*STATED TASK:* Reproduce the listing below character for character; drop every image.

*MATERIAL PROVIDED:*
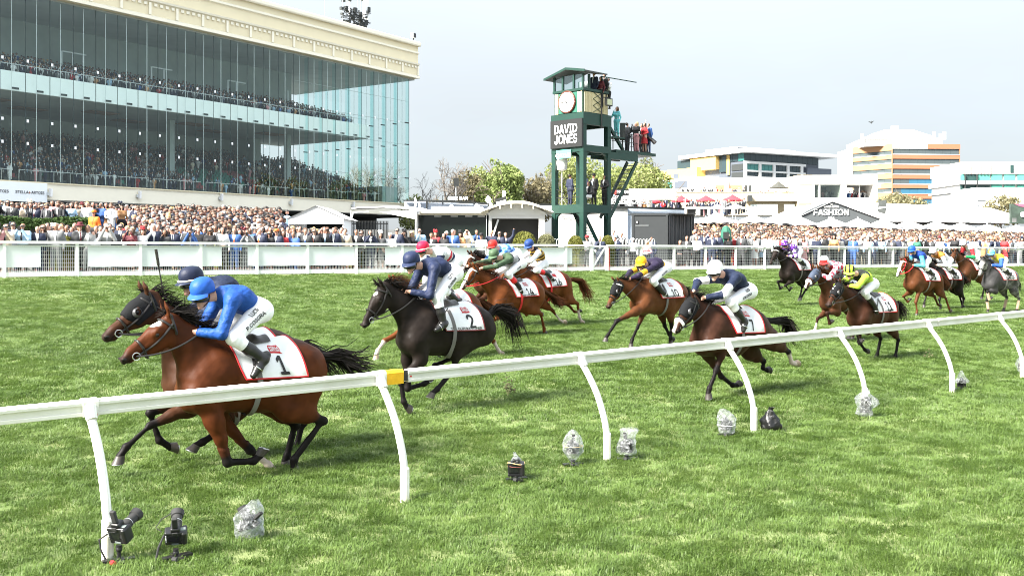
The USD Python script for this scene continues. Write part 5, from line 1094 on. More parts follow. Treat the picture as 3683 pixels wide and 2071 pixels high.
def disc(r, y0, y1, n=40): m = trimesh.creation.cylinder(r, abs(y1 - y0), sections=n); m.apply_transform(trimesh.transformations.rotation_matrix(math.pi / 2, [1, 0, 0])); m.apply_translation(cc + [0, (y0 + y1) / 2, 0]); return m
put('rim', tube([cc + [R_ * math.cos(a), .0, R_ * math.sin(a)] for a in np.linspace(0, 2 * np.pi, 41)], .062, 10), mat('copper_rim', (.10, .03, .018), .4), ck, smooth=True)
put('dial', disc(R_ - .03, .03, -.05), mat('dial_white', (.80, .79, .76), .5), ck); put('case', disc(R_ + .05, .10, .03), M_green, ck)
for i in range(12):
    a = i * math.pi / 6; d = np.array([math.sin(a), 0, math.cos(a)]); put('hour_mark', bar(cc + d * .47 + [0, -.058, 0], cc + d * .57 + [0, -.058, 0], .03, .012, up=(0, 1, 0)), M_num, ck)
for ang, L, w in ((270, .50, .022), (148, .32, .034)):
    a = math.radians(ang); d = np.array([math.sin(a), 0, math.cos(a)]); put('hand', bar(cc - d * .08 + [0, -.07, 0], cc + d * L + [0, -.07, 0], w * 1.5, .012, up=(0, 1, 0)), M_num, ck)
# cabin: low parapet, posts, windows, roof
tp('cabin_sill', bx(-H2 - .08, H2 + .08, -H2 - .08, H2 + .08, 11.62, 11.76), M_green)
for x, y in ((-H2, -H2), (-.45, -H2), (.42, -H2), (H2, -H2), (-H2, H2), (H2, H2 - 1.75)): tp('cabin_post', bx(x - .06, x + .06, y - .06, y + .06, 11.76, 12.62), M_green)
for a, b in ((-H2 + .06, -.51), (-.39, .36), (.48, H2 - .06)): tp('cabin_window', bx(a, b, -H2 - .01, -H2 + .01, 11.76, 12.58), pane('cabin_glass', gl=.12, tcol=(.8, .86, .86)))
tp('cabin_back_wall', bx(-H2 + .06, -.2, H2 - .06, H2, 11.76, 12.6), M_intw)
rp = Polygon([(-H2 - .55, 12.46), (-H2 - .55, 12.54), (0.1, 13.0), (H2 + .45, 12.72), (H2 + .45, 12.64), (0.1, 12.92)])
tp('roof', prism(rp, -H2 - .35, .55), mat('roof_grey', (.06, .065, .065), .6)); tp('roof_fascia', prism(Polygon([(-H2 - .55, 12.44), (-H2 - .55, 12.56), (0.1, 13.03), (H2 + .45, 12.76), (H2 + .45, 12.62), (0.1, 12.89)]), -H2 - .40, -H2 - .36), M_green)
tp('awning_frame', bar((H2, .50, 12.62), (H2 + .4, 3.4, 12.55), .05), M_green); tp('awning_frame', bar((H2 - .1, .7, 12.5), (H2, 1.25, 11.8), .05), M_green); tp('awning_post', bx(H2 - .05, H2 + .01, 1.0, 1.06, 11.7, 12.6), M_green)
fl2 = thing('tower_floodlight', None, None, parent=tw); put('lamp_housing', bx(H2 + .35, H2 + .5, .42, .98, 10.82, 11.28), M_sign, fl2); put('lamp_glass', bx(H2 + .502, H2 + .51, .48, .92, 10.88, 11.22), mat('lamp_glass', (.5, .52, .35), .2), fl2); put('lamp_arm', bar((H2 + .2, .3, 9.5), (H2 + .2, .3, 11.35), .06), M_sign, fl2); put('lamp_arm', bar((H2 + .2, .3, 11.33), (H2 + .4, .75, 11.33), .06), M_sign, fl2)
# side platform with rails, ladders
PY0, PY1 = Hh_ + .15, Hh_ + 4.1
tp('platform', bx(-.35, Hh_ + .1, PY0 + .55, PY1, 8.16, 8.34), M_green); tp('platform_beam', bx(Hh_ - .12, Hh_ + .14, PY0, PY1 - 1.3, 7.72, 8.15), M_green); tp('platform_beam', bx(-.35, -.15, PY0, PY1 - 1.3, 7.82, 8.15), M_green)
tp('platform_brace', bar((Hh_, Hh_ + .1, 9.75), (Hh_, PY1 - 2.6, 8.35), .16), M_green)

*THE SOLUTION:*
The USD Python script for this scene continues. Write part 5, from line 1094 on. More parts follow. Treat the picture as 3683 pixels wide and 2071 pixels high.
def disc(r, y0, y1, n=40): m = trimesh.creation.cylinder(r, abs(y1 - y0), sections=n); m.apply_transform(trimesh.transformations.rotation_matrix(math.pi / 2, [1, 0, 0])); m.apply_translation(cc + [0, (y0 + y1) / 2, 0]); return m
put('rim', tube([cc + [R_ * math.cos(a), .0, R_ * math.sin(a)] for a in np.linspace(0, 2 * np.pi, 41)], .062, 10), mat('copper_rim', (.10, .03, .018), .4), ck, smooth=True)
put('dial', disc(R_ - .03, .03, -.05), mat('dial_white', (.80, .79, .76), .5), ck); put('case', disc(R_ + .05, .10, .03), M_green, ck)
for i in range(12):
    a = i * math.pi / 6; d = np.array([math.sin(a), 0, math.cos(a)]); put('hour_mark', bar(cc + d * .47 + [0, -.058, 0], cc + d * .57 + [0, -.058, 0], .03, .012, up=(0, 1, 0)), M_num, ck)
for ang, L, w in ((270, .50, .022), (148, .32, .034)):
    a = math.radians(ang); d = np.array([math.sin(a), 0, math.cos(a)]); put('hand', bar(cc - d * .08 + [0, -.07, 0], cc + d * L + [0, -.07, 0], w * 1.5, .012, up=(0, 1, 0)), M_num, ck)
# cabin: low parapet, posts, windows, roof
tp('cabin_sill', bx(-H2 - .08, H2 + .08, -H2 - .08, H2 + .08, 11.62, 11.76), M_green)
for x, y in ((-H2, -H2), (-.45, -H2), (.42, -H2), (H2, -H2), (-H2, H2), (H2, H2 - 1.75)): tp('cabin_post', bx(x - .06, x + .06, y - .06, y + .06, 11.76, 12.62), M_green)
for a, b in ((-H2 + .06, -.51), (-.39, .36), (.48, H2 - .06)): tp('cabin_window', bx(a, b, -H2 - .01, -H2 + .01, 11.76, 12.58), pane('cabin_glass', gl=.12, tcol=(.8, .86, .86)))
tp('cabin_back_wall', bx(-H2 + .06, -.2, H2 - .06, H2, 11.76, 12.6), M_intw)
rp = Polygon([(-H2 - .55, 12.46), (-H2 - .55, 12.54), (0.1, 13.0), (H2 + .45, 12.72), (H2 + .45, 12.64), (0.1, 12.92)])
tp('roof', prism(rp, -H2 - .35, .55), mat('roof_grey', (.06, .065, .065), .6)); tp('roof_fascia', prism(Polygon([(-H2 - .55, 12.44), (-H2 - .55, 12.56), (0.1, 13.03), (H2 + .45, 12.76), (H2 + .45, 12.62), (0.1, 12.89)]), -H2 - .40, -H2 - .36), M_green)
tp('awning_frame', bar((H2, .50, 12.62), (H2 + .4, 3.4, 12.55), .05), M_green); tp('awning_frame', bar((H2 - .1, .7, 12.5), (H2, 1.25, 11.8), .05), M_green); tp('awning_post', bx(H2 - .05, H2 + .01, 1.0, 1.06, 11.7, 12.6), M_green)
fl2 = thing('tower_floodlight', None, None, parent=tw); put('lamp_housing', bx(H2 + .35, H2 + .5, .42, .98, 10.82, 11.28), M_sign, fl2); put('lamp_glass', bx(H2 + .502, H2 + .51, .48, .92, 10.88, 11.22), mat('lamp_glass', (.5, .52, .35), .2), fl2); put('lamp_arm', bar((H2 + .2, .3, 9.5), (H2 + .2, .3, 11.35), .06), M_sign, fl2); put('lamp_arm', bar((H2 + .2, .3, 11.33), (H2 + .4, .75, 11.33), .06), M_sign, fl2)
# side platform with rails, ladders
PY0, PY1 = Hh_ + .15, Hh_ + 4.1
tp('platform', bx(-.35, Hh_ + .1, PY0 + .55, PY1, 8.16, 8.34), M_green); tp('platform_beam', bx(Hh_ - .12, Hh_ + .14, PY0, PY1 - 1.3, 7.72, 8.15), M_green); tp('platform_beam', bx(-.35, -.15, PY0, PY1 - 1.3, 7.82, 8.15), M_green)
tp('platform_brace', bar((Hh_, Hh_ + .1, 9.75), (Hh_, PY1 - 2.6, 8.35), .16), M_green)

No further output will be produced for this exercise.